Come saprete, la legge 76/2016 (la Cirinnà) ha definitivamente fatto uscire le cosiddette “coppie di fatto” dalla “clandestinità” presso la quale erano segregate, attribuendone piena dignità giuridica attraverso la possibilità di poterle “registrare” presso l’anagrafe.
Il Legislatore, quindi (con decenni di ritardo), ha preso atto dell’esistenza del fenomeno sociale e si è allineato ad esso, tramutando in legge quello che già i giudici da tempo riconoscevano.
Tra le varie possibilità che vengono offerte alle coppie di fatto che accedono alla registrazione, vi è anche quella relativa alla possibilità di pubblicizzare (tramite, appunto, la registrazione) un contratto di convivenza.
Il contratto di convivenza può contenere tutte le regole relative ai rapporti patrimoniali tra conviventi.
A tal proposito, occorre tener presente che se tra i coniugi, in mancanza di diversa scelta, il regime patrimoniale della famiglia è quello della “comunione dei beni” e quello della “separazione” l’opzione, in presenza di conviventi la regola è inversa.
I conviventi, quindi, se non decidono diversamente, si troveranno in un regime di “separazione” dei beni, ma, volendo, come vale per i coniugi, posso scegliere il regime della “comunione”.
Come?
Occorre sottoscrivere l’accordo (contratto di convivenza) davanti al notaio o ad un avvocato, il quale dovrà poi trasmetterne copia presso l’anagrafe per la registrazione. Una volta registrato sarà reso pubblico e, quindi, opponibile ai terzi.
Gli effetti?
Beh, diversi. Uno, ed il più rilevante, va individuato nel fatto che tutti i beni acquistati, anche singolarmente, da uno dei conviventi, automaticamente diverrebbero di proprietà comune anche dell’altro. Da ciò consegue che, in caso di morte di chi, appunto, ha effettuato l’acquisto, l’altro ne mantiene la proprietà al 50% senza entrare per la successione ereditaria (necessariamente testamentaria, altrimenti il convivente non erediterebbe nulla) e pagare le imposte che ne derivano (per il convivente si applica l’aliquota massima e nessuna franchigia).

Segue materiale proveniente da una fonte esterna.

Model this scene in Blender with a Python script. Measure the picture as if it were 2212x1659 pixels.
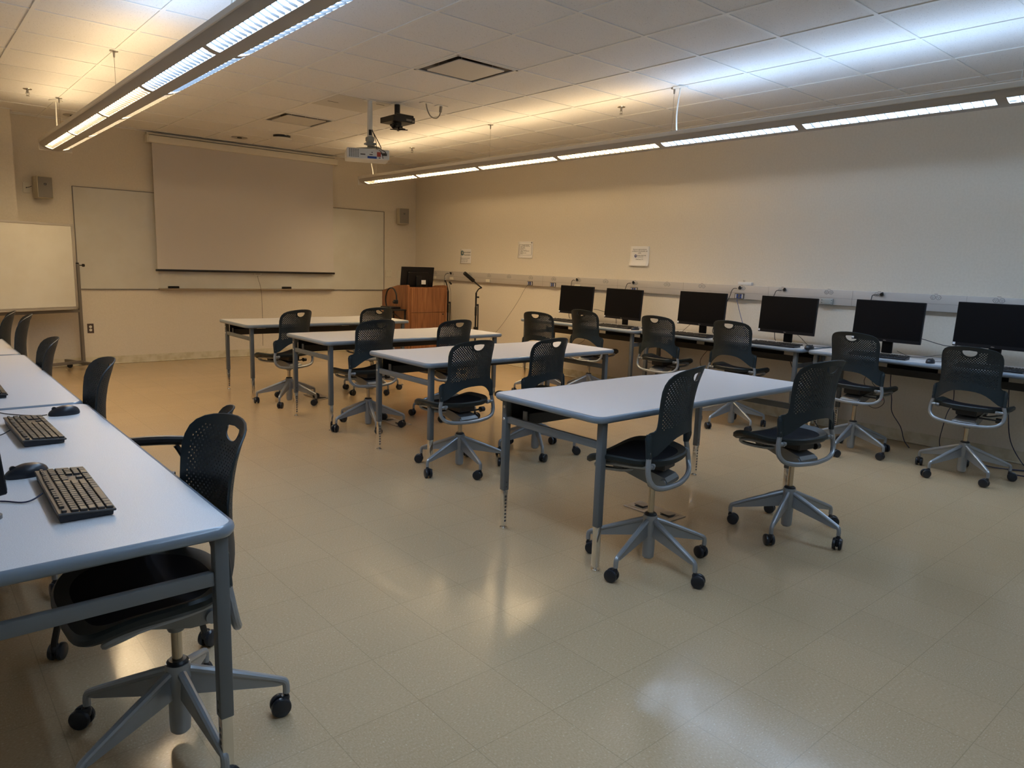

Altro aspetto positivo della scelta potrebbe essere quello di una tutela “automatica” del 50% del patrimonio (contro le aggressioni da parte di terzi) del convivente che fa l’acquisto e che, magari, svolge un’attività rischiosa.
Il lato negativo? Ahimè, la rottura del rapporto: se ci si lascia, il patrimonio va diviso “fifty-fifty”.